I'm interested in the code you've written "to reduce the full output to SE to just the ratings values".

gsf has done that & is downloadable. It has been in use for the patterns_game.

Just follow the link from "Serate" in the 1st post on that thread. The modified file outputs ER/EP/ED for each input puzzle.

tarek

[ronk]

I'm interested in the code you've written "to reduce the full output to SE to just the ratings values".

Using the gnu.org stream editor, the Windows command line (in the Command Prompt window) ...

type file.res | sed -e"/^[1-9H]/d" -e"s/Analyzing Sudoku #//" | sed -e :a -e"$!N;s/\nDifficulty: /_/;ta" -e"P;D"

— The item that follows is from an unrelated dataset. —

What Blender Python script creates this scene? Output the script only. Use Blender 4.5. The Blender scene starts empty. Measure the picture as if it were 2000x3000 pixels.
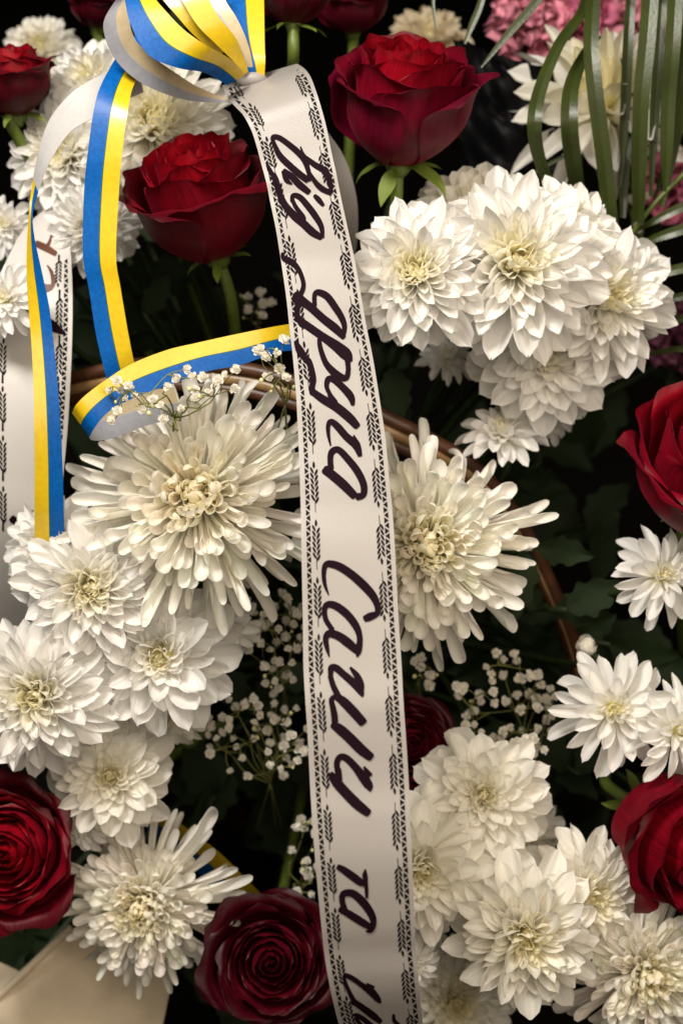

... yields output, e.g. ...

1_7.2

2_7.1

... meaning puzzle number 1 has rating 7.2, etc., etc. Much too unwieldy to type, so it needs to be in a command script.

[denis_berthier]

Tarek, Ronk,
Thanks for your answers.

The standard (Unix) command line is:
java -cp SudokuExplainer.jar diuf.sudoku.test.Tester sudokus.txt results.txt
I checked it works.

If I understand properly the explanations, the (Unix) command line I need to have only the ER rating should merely be:

java -cp SudokuExplainer.jar diuf.sudoku.test.serate --format=%r sudokus.txt results.txt

As this produces no error message and no result, I must be missing something.

[tarek]

I'm not sure if this helps:

1.Either open/read the output file using "/" as a field seperator, therfore the first column/field would be the ER
2. OR: decompile, change the output command to show only ER not ER/EP/ED then compile again.

tarek

[denis_berthier]

I found the proper command using the above indications and some T&E:

Code: Select all

java -cp SudokuExplainer.jar diuf.sudoku.test.serate --input=sudokus.txt --output=results.txt


will output the sequence of SER ratings, one per line, into file "results.txt" for puzzles given in "sudokus.txt" (one per line).

[denis_berthier]

Additional correlation results: NRCZT vs SER

With the full collection of 10.000 random minimal puzzles in Sudogen0, the correlation coefficient between the NRCZT-ratings and the SER-ratings is 0.895.
(it was 0.885 with the first 1.000; this difference is within normal bounds for such computations).

[denis_berthier]

Ruud has ordered his top10000 list according to decreasing difficulty, based on tabling.
The question naturally arises: is this ordering correlated with other ratings of puzzles?
I computed the SER ratings of all the puzzles in this list: they vary between 4.6 and 9.3.
I then correlated this with the rank in the list (call it RuudRank).
The correlation coefficient I got is -0.206, which means that there is no meaningful correlation.

As the complexities of the puzzles could decrease sub-linearly with their rank in the list, I also tried to correlate SER
- with log(RuudRank) and I got -0.23
- with sqr(RuudRank) and I got -0.22

(All these coefficients are negative, which is normal as the complexity is supposed decreasing).

All these results mean that there is no meaningful correlation between RuudRank, based on tabling, and the SER ranking.
This is interesting, as we have seen that the usual other rankings are strongly correlated.